=== Dataset rows ===
.....
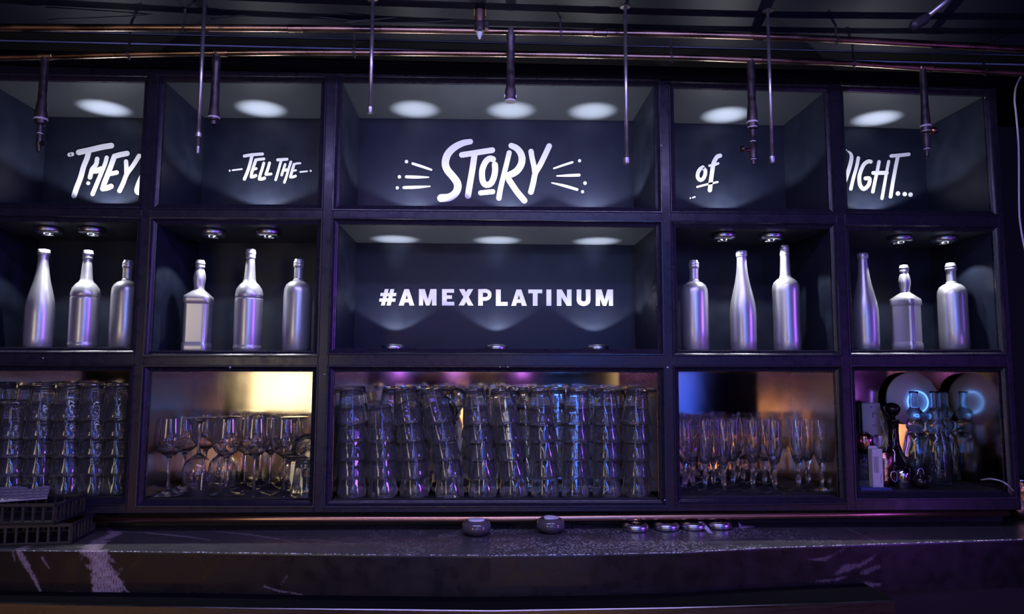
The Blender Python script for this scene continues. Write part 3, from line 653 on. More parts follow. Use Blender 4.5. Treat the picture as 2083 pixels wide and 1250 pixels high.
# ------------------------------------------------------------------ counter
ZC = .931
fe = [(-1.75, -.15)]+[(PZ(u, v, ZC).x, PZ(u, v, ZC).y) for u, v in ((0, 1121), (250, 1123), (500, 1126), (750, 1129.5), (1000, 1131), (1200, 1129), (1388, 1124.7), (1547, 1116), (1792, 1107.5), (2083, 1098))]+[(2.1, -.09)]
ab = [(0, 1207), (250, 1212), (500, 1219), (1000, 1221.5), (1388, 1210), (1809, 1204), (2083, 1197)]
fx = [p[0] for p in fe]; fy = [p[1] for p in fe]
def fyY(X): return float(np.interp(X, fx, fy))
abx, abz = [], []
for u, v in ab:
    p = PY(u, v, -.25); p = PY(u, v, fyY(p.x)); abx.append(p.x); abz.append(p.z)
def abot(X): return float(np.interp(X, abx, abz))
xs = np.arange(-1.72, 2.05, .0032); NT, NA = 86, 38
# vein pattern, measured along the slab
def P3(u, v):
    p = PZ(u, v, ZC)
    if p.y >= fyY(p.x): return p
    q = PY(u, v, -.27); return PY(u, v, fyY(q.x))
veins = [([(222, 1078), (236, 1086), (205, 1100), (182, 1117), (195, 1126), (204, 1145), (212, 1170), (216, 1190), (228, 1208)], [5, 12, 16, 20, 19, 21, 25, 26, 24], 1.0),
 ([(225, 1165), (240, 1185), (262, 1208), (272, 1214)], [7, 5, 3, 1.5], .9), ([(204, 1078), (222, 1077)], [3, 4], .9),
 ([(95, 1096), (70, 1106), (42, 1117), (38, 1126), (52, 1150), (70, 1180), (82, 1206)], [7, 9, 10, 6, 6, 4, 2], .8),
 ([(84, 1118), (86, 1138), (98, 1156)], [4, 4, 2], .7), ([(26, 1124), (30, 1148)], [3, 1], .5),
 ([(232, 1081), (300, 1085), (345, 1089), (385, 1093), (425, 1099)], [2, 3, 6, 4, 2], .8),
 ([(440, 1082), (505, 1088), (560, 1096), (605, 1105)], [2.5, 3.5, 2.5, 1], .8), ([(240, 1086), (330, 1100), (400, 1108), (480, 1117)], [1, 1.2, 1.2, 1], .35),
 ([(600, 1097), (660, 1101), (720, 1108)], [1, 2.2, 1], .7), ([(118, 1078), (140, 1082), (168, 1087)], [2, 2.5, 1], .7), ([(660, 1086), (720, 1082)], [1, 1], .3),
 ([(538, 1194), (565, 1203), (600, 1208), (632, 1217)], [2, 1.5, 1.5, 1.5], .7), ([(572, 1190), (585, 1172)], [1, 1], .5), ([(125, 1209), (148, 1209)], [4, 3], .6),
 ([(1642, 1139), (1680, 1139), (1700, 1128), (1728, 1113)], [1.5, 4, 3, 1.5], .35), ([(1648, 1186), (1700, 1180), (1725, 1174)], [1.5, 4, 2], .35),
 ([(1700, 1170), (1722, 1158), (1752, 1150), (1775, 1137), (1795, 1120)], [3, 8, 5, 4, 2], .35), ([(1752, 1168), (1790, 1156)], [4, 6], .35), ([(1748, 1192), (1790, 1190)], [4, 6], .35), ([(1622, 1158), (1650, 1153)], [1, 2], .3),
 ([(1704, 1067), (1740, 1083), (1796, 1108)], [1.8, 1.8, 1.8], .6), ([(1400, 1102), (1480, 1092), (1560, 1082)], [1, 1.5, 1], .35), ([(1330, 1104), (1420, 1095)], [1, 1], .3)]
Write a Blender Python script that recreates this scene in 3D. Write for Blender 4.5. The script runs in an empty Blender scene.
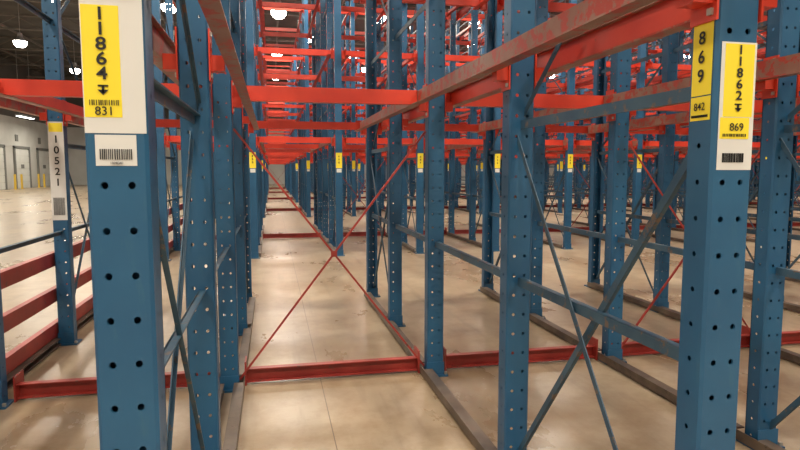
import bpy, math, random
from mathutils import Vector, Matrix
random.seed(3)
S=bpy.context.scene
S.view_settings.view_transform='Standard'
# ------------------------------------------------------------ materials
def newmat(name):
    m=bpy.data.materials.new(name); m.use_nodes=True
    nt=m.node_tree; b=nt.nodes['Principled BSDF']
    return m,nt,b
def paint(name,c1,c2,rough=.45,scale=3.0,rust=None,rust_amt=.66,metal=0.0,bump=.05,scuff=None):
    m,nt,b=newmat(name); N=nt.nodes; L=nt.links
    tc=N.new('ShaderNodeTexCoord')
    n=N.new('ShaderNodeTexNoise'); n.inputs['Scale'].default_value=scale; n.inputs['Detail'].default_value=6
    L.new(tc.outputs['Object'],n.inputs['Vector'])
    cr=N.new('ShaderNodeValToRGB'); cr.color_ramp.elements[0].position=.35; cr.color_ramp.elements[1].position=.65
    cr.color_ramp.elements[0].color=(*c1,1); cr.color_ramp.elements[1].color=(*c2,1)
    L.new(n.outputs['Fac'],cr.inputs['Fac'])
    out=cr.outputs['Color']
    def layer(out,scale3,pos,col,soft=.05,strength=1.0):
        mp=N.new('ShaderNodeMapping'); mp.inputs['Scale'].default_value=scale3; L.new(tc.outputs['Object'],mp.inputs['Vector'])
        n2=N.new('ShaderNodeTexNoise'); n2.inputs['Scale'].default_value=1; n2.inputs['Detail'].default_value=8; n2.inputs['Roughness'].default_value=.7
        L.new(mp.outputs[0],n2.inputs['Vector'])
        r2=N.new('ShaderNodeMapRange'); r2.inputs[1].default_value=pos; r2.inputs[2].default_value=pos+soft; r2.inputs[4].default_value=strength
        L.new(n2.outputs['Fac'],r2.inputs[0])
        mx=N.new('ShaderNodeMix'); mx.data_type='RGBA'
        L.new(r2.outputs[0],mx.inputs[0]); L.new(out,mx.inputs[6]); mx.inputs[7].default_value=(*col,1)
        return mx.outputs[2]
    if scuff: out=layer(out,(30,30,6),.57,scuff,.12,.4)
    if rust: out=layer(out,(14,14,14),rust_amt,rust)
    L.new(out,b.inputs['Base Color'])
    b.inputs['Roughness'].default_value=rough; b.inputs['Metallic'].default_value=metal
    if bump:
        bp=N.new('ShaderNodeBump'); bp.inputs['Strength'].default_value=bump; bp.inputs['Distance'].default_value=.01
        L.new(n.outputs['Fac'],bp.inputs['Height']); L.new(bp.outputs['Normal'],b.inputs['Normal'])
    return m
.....
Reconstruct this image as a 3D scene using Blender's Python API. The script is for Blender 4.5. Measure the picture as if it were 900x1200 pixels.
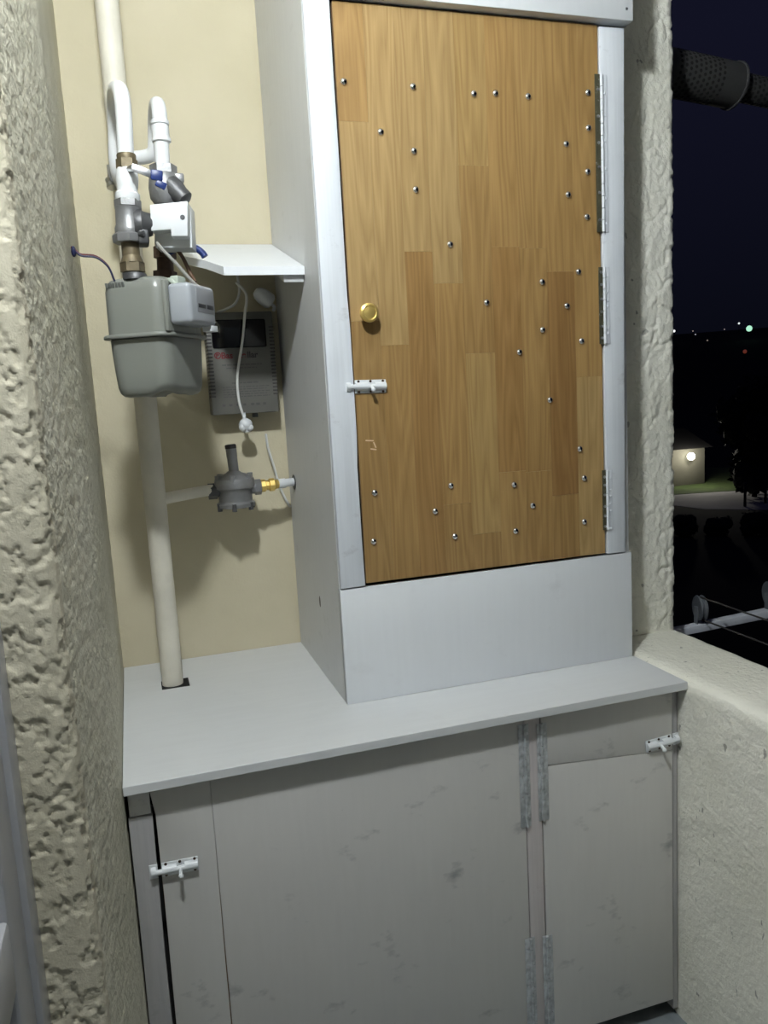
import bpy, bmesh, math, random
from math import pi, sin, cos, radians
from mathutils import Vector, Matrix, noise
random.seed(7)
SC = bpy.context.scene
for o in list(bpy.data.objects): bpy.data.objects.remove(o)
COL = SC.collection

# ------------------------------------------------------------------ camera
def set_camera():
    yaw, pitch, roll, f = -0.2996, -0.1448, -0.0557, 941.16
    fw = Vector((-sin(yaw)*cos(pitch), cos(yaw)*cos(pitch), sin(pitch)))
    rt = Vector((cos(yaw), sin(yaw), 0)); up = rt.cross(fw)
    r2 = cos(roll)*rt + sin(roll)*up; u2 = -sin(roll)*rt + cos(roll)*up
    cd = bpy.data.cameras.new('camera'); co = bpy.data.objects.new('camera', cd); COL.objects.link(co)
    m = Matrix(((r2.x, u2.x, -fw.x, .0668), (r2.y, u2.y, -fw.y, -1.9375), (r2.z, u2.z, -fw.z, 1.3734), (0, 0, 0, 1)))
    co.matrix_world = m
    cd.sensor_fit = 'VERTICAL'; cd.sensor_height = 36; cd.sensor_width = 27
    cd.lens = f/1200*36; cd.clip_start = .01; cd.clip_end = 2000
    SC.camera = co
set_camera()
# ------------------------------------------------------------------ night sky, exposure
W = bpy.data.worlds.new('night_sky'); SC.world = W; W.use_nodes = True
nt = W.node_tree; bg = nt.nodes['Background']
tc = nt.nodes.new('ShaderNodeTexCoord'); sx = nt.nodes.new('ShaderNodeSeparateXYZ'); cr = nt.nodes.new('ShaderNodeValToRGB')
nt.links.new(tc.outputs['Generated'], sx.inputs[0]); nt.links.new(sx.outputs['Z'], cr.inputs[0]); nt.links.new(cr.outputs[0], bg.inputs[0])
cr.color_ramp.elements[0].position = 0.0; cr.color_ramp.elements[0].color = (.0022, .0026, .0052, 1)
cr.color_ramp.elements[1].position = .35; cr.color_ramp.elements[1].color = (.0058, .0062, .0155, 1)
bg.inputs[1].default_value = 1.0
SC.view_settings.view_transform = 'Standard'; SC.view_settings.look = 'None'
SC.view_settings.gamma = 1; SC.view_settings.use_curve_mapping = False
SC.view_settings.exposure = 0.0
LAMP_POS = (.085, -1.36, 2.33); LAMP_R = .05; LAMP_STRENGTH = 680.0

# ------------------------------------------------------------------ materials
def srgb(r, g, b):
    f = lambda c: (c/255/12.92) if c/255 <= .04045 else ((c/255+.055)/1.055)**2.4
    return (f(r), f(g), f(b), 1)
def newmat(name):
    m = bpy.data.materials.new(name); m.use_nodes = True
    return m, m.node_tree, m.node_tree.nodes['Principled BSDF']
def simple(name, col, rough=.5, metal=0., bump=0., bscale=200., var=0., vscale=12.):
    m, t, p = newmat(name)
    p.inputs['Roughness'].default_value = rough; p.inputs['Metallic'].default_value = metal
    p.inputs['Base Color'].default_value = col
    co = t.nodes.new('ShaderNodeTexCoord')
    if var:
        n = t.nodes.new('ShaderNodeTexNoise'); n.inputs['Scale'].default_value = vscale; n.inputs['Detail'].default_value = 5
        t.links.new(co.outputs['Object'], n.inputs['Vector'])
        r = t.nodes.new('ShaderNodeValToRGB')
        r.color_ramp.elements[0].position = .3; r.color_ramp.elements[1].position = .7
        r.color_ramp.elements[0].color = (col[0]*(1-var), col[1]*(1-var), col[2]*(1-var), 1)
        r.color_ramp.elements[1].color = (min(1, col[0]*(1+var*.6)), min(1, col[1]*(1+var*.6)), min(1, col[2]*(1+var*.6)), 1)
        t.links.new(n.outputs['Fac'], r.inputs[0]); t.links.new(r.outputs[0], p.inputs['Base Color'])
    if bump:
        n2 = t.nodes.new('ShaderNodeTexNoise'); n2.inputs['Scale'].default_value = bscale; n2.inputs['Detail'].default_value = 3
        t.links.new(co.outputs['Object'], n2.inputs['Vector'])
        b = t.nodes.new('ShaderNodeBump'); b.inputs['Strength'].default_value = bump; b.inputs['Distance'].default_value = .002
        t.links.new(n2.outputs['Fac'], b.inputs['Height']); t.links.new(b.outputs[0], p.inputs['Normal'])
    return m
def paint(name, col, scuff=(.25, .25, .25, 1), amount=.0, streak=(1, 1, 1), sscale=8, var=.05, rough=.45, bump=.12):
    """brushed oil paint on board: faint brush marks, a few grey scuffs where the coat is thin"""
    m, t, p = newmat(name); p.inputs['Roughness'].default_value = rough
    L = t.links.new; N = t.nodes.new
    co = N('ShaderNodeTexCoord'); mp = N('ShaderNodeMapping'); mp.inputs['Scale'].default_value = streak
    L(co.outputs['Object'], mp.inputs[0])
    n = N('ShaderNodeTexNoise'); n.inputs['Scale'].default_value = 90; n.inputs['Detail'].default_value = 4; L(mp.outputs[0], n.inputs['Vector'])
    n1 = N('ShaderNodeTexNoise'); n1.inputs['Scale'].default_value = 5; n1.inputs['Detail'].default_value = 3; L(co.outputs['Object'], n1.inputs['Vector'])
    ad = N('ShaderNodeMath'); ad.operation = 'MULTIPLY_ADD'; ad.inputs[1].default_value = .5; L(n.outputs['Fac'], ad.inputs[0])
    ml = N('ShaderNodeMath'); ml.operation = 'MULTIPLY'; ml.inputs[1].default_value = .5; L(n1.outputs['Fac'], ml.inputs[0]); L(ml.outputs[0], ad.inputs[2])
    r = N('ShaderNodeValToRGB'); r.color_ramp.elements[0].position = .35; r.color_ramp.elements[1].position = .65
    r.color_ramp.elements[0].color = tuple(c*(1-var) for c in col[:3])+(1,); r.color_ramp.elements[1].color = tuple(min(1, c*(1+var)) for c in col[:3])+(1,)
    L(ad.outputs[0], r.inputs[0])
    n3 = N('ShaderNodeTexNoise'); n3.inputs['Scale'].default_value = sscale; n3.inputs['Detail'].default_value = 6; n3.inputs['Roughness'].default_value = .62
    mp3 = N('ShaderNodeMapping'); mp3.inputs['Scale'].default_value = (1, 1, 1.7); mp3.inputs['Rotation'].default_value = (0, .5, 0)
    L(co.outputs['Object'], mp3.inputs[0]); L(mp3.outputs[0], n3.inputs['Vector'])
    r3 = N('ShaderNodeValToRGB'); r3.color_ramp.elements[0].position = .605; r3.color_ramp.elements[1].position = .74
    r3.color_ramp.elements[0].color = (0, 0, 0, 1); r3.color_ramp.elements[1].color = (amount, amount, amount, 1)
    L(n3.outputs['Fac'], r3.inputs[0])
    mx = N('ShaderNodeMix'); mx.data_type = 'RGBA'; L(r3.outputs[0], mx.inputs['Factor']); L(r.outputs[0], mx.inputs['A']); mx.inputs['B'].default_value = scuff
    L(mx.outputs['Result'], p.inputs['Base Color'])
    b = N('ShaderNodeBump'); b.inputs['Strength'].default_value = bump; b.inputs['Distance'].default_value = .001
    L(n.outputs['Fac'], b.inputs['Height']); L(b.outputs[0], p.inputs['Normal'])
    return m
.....
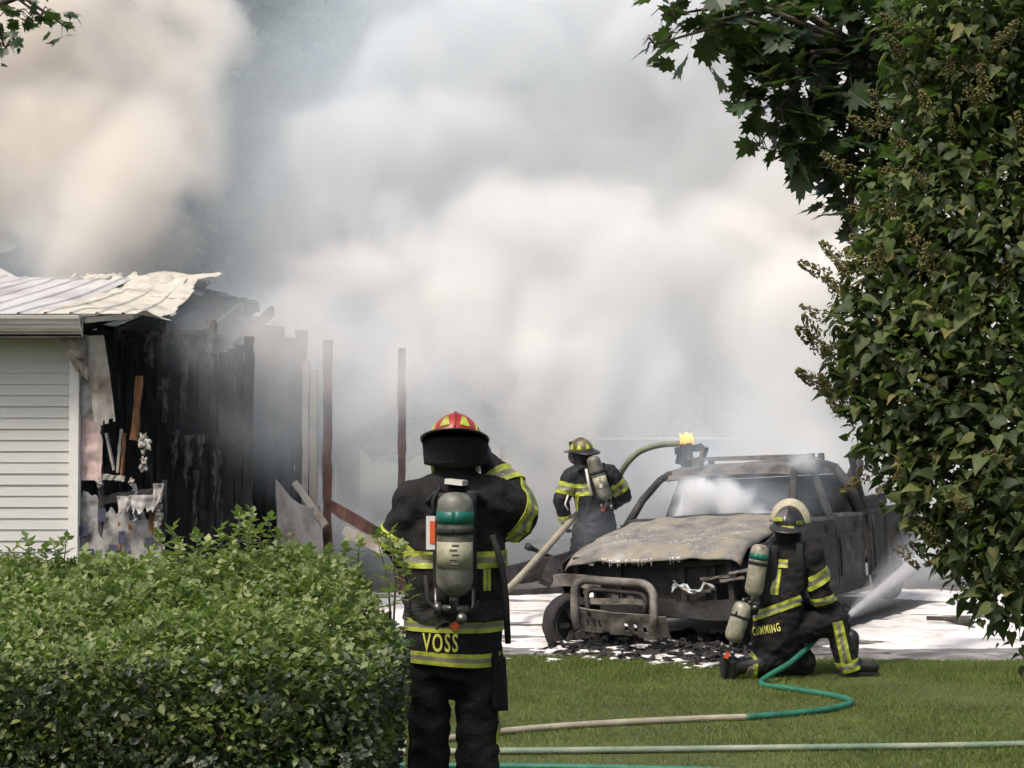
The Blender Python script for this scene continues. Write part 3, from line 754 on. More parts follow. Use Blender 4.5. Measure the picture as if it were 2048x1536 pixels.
.....
=== Your objective ===
Look above for the line with "Reconstruct this image" and the line with "COL = SC.collection"; set down those two lines and all lines between them exactly, without pictures and without anything else.

=== Exercise output ===
Reconstruct this image as a 3D scene using Blender's Python API. The script is for Blender 4.5. Measure the picture as if it were 900x1200 pixels.
import bpy, bmesh, math, random
from math import pi, sin, cos, radians
from mathutils import Vector, Matrix, noise
random.seed(7)
SC = bpy.context.scene
for o in list(bpy.data.objects): bpy.data.objects.remove(o)
COL = SC.collection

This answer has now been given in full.